Los torneos de 1993, 1994 y 1995 vieron igual resultado, victoria inglesa, con Grand Slam, de nuevo, en 1995, amparados en el dominio de su delantera paquidérmica, elección táctica que se agotaba y nos impidió disfrutar de los mejores años del genial Guscott, atrapado entre las toneladas, la patada de Rob Andrew y las rigideces de Will Carling.  Aún nos dejó otro le Crunch la Copa del Mundo de Mandela pues, eliminados ambos equipos en semifinales, se enfrentaron por el tercer puesto: allí ganó Francia 19 a 9 en el Loftus Versfeld de Pretoria, con ensayos de Roumat y N’tamack, que jugó de zaguero intercambiando su puesto con Jean-Luc Sadourny; por los ingleses tres golpes, cómo no, de Rob Andrew.

 

Brown y Maestri dirimen sus diferencias a la manera tradicional en ‘Le Crunch’.
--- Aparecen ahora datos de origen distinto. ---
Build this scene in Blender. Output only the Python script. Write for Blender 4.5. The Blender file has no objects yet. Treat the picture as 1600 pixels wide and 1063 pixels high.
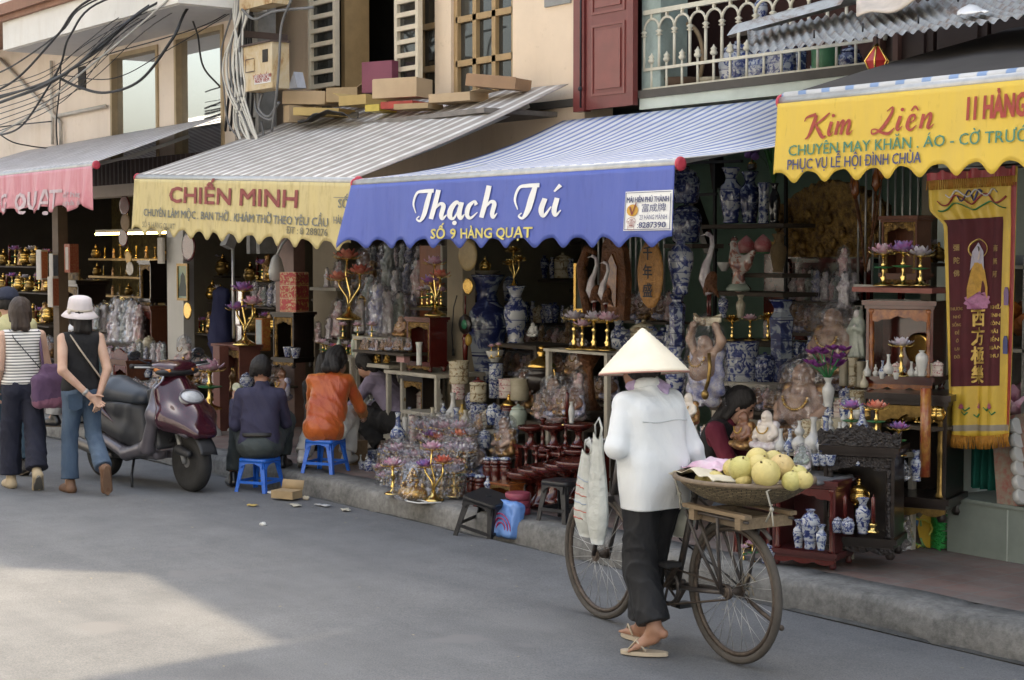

No crean que por principio encontrarán en un Inglaterra v Francia un buen partido. Hallarán, sin duda, pasión y emoción, por poca empatía que sientan por cualquiera de los contendientes, así que hay sobrada ocasión para disfrutar. Recuerden el 34 a 10 de 2009 en Twickers, cuando los ingleses habían desarbolado a Francia por 29 puntos ya en el medio tiempo, o la semifinal de la Copa del Mundo de 2003, 14 a 9 para los blancos y con un Chabal sin adobo mercadotécnico en el banquillo.

Ambiente, emoción, tensión, entrega, el lenguaje corporal de los jugadores, o verbal como el del impetuoso Harinordoquy que se preciaba de pagar con la ley del Talión el presunto desprecio inglés por los demás, y 80 minutos anuales que subliman Agincourt, Crécy, Waterloo y Formigny, Castillon, Fontenoy o el fuerte canadiense de William-Henry y dinastías, batallas y alianzas en las que, sin quererlo, elegimos campo (nosotros también, Enrique o Pedro, Eduardo Woodstock o Bertrand du Guesclin, Nájera o Montiel) y trazamos estrategias ante el dorado y espumoso zumo de cebada, antes de volver a casa exhaustos por la intensidad de la ocasión. Disfrútenlo.